From 2011 to today
METAR Reader has decoded aviation weather since 2011. What began as a single, purpose-built decoder has been rebuilt and expanded across three generations, each one faster and able to read more of what a real report contains. Today it is used by pilots, flight schools, dispatchers, cockpit crews, and flight-sim communities around the world.
The version you are using is the third generation: a complete rebuild on a new decode engine, with TAF decoding alongside METAR. The earlier build still runs in parallel for now, while this one takes over.
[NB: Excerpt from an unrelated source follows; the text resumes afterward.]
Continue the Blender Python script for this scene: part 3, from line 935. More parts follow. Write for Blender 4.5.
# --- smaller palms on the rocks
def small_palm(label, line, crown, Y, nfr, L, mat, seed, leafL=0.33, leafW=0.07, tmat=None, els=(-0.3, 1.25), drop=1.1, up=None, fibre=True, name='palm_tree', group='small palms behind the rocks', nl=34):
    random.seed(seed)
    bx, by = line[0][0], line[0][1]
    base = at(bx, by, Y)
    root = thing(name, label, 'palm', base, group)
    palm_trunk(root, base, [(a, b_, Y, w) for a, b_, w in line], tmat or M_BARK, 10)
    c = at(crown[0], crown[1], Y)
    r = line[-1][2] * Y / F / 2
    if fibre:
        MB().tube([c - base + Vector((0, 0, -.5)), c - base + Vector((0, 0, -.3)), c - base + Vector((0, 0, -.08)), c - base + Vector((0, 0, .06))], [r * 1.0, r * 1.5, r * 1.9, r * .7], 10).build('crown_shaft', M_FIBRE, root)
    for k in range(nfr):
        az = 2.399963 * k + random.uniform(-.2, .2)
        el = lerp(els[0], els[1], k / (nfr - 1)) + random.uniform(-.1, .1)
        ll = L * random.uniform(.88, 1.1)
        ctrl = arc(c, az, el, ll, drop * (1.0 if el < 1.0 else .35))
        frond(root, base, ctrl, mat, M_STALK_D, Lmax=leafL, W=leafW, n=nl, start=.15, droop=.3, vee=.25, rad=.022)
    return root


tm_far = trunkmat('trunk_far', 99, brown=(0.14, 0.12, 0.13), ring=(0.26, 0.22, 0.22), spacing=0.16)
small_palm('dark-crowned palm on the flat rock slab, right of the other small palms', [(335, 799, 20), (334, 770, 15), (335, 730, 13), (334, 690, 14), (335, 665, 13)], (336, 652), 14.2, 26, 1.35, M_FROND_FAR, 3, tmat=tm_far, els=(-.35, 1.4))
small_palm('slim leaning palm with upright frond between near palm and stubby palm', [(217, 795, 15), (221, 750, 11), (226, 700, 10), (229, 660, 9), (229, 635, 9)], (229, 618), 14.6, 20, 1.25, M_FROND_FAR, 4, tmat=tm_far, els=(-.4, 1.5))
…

A purpose-built decode engine
At its core is a decode engine written specifically for the job. The current generation is a ground-up rewrite. It is markedly faster than the engine it replaces, and recognises far more of the structure a METAR or TAF can carry, down to the individual groups. Hover any group (wind, visibility, cloud, remarks) and the report explains itself, field by field. The engine is actively maintained as reporting formats and the stations themselves change.
What it is for
METAR Reader does two things well. It gives you a fast, fully decoded read of current conditions at any reporting station in the world. And it helps you learn the format itself: the decoded panels are written to be legible and teachable, and the Decode tool runs any raw METAR or TAF through the same engine, so you can check your own reading on the spot.
Weather data is sourced from NOAA / NWS.
Who is behind it
METAR Reader is built and maintained by Ferdi Willemse, who has developed it continuously since 2011. It has run without interruption for more than a decade, and this rebuild is the foundation for where it goes next.